### Given instruction:
Take each line that has the word "from" and return it.

## Start

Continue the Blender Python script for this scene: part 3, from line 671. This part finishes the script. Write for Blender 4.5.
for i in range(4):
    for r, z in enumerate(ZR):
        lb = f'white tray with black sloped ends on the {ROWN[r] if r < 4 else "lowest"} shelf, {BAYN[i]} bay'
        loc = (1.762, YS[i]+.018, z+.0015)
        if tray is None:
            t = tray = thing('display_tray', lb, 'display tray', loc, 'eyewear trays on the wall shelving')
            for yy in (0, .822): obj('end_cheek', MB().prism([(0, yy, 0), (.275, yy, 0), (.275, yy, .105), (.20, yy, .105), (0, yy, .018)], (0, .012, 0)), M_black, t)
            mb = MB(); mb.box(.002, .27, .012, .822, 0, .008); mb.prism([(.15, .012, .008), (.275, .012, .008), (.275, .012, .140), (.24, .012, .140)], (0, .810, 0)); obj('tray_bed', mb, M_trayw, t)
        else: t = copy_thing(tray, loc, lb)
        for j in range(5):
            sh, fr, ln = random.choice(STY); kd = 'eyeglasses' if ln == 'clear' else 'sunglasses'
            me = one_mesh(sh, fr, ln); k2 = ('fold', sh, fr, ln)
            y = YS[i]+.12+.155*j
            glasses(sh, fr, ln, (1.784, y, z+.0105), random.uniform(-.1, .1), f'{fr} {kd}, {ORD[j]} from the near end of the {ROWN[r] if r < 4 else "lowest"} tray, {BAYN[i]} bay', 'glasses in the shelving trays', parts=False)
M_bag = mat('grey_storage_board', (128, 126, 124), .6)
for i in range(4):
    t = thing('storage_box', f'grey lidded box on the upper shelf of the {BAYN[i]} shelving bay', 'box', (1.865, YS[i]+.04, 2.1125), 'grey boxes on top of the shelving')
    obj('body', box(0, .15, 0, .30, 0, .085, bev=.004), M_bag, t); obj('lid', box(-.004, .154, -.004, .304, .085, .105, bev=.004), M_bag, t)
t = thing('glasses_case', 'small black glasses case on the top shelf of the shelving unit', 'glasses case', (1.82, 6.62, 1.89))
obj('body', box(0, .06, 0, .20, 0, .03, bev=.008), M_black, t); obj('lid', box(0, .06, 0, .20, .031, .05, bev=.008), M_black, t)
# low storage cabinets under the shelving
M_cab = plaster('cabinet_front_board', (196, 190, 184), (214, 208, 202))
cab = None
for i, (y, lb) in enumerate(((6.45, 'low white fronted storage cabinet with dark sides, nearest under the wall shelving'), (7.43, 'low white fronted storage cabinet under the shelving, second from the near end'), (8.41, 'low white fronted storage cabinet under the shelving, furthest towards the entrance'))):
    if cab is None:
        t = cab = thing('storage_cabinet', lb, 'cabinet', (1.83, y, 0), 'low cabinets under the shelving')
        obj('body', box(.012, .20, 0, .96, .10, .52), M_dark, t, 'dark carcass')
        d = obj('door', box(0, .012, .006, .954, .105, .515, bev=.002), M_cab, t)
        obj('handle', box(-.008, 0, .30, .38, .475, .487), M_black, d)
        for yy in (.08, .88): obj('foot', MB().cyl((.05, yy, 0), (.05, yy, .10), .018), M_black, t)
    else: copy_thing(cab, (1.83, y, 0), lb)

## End

### Output of the exercise:
Continue the Blender Python script for this scene: part 3, from line 671. This part finishes the script. Write for Blender 4.5.
            glasses(sh, fr, ln, (1.784, y, z+.0105), random.uniform(-.1, .1), f'{fr} {kd}, {ORD[j]} from the near end of the {ROWN[r] if r < 4 else "lowest"} tray, {BAYN[i]} bay', 'glasses in the shelving trays', parts=False)
for i, (y, lb) in enumerate(((6.45, 'low white fronted storage cabinet with dark sides, nearest under the wall shelving'), (7.43, 'low white fronted storage cabinet under the shelving, second from the near end'), (8.41, 'low white fronted storage cabinet under the shelving, furthest towards the entrance'))):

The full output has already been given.